Monday, May. 03, 1982
Rushes
THE LONG GOOD FRIDAY
Bob Hoskins is a galvanically repellent actor. Hoskins (seen on PBS in BBC's Pennies from Heaven and Othello) has a torpedo-shaped head attached to a bulldog's body. He moves, and barks out his dialogue, with the arrogant energy of Cagney and Robinson, but with precisely none of their charm. In The Long Good Friday, Hoskins gets to play a Little Hitler of the London underworld out to make a killing in real estate while some mysterious rivals make more spectacular killings of his henchmen. Director John Mackenzie's idea of subtle menace is to show a victim's hand nailed to the floor; and Hoskins, in moments of stress, is too quick to bare his lower teeth and gnar.
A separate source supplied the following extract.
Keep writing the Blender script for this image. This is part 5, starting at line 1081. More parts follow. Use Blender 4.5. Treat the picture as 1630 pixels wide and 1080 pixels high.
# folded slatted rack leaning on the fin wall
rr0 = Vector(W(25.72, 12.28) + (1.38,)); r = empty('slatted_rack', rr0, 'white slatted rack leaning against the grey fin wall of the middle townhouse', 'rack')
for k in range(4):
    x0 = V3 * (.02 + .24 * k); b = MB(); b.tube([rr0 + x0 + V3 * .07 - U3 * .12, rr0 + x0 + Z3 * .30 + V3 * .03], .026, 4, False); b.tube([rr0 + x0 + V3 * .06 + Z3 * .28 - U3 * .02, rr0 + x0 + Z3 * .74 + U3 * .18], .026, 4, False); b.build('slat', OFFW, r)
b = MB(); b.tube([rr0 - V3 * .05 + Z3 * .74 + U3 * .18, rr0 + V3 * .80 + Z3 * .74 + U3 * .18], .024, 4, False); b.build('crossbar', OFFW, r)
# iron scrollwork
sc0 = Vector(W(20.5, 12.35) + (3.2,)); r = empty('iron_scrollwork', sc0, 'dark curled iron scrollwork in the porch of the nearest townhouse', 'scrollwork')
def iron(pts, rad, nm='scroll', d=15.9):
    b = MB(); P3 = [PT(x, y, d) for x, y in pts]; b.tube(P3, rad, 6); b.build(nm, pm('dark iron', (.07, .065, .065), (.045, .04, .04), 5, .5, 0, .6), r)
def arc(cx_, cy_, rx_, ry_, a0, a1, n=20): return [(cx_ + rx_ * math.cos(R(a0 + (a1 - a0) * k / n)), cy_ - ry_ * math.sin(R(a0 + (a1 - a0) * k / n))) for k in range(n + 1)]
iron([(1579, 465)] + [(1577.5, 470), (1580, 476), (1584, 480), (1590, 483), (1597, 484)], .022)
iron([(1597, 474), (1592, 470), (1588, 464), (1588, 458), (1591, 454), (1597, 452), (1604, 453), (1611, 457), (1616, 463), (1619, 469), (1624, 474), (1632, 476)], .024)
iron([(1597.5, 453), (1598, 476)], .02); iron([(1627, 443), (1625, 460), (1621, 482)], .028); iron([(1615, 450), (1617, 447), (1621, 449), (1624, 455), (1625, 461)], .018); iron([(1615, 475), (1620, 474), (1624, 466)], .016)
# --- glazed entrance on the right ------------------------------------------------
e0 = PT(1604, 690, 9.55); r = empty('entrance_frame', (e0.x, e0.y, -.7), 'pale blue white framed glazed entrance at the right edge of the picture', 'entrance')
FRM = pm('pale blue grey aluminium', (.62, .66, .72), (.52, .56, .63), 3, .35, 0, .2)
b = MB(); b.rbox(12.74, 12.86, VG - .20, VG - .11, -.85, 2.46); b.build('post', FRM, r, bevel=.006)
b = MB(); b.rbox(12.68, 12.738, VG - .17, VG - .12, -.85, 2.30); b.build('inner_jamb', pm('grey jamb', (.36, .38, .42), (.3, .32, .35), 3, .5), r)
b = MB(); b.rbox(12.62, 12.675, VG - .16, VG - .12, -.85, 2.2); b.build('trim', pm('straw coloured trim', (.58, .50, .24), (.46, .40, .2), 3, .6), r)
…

Even then, he is oddly entertaining to watch--rather like a vole making a predatory lunge and landing in a coyote's open mouth.
WRONG IS RIGHT
What is it about TV news that makes otherwise cogent screenwriters go bananas? Paddy Chayefsky lost his grip on dramaturgy when he constructed his Network. Now Richard Brooks (Elmer Gantry, In Cold Blood) heaves a harangue about world politics and the media, and it is one desperate muddle. Sean Connery plays a superstar reporter who bears messages not only to millions of viewers but, Haiglike, from heads of state to thugs of war. The fate of the world hangs in the balance. What does not balance is Brooks' Strangelovian mix of comic terror and terrorist comedy. Give him points for honest outrage, and comfort him with polls showing that while most Americans get most of their news from TV, they pay blessed little attention to it.
A LITTLE SEX
You thought the notion of New York as Fun City died with the Lindsay administration? No such thing. In A Little Sex, Manhattan is still where a coupla crazy kids can get their Wasp jollies while jogging through Central Park, skateboarding past the Chrysler Building and making love in an apartment the size of the Metropolitan Museum's Egyptian wing. He (Tim Matheson) is a young Mad Ave. careerist. She (Kate Capshaw, whose resemblance to both Julie Christie and Diane Keaton makes her odds-on favorite as Warren Beatty's next costar) teaches at a girls' private school. They get married. His eye still wanders. Her eyes narrow. It has all been said before, most eloquently by Irwin Shaw in his 1939 story "The Girls in Their Summer Dresses." Writer Robert De Laurentis and Director Bruce Paltrow have no such ambitions; instead they have made an R-rated sitcom. Early on, our hero is advised that "even bad sex is good." Maybe, but A Little Sex isn't.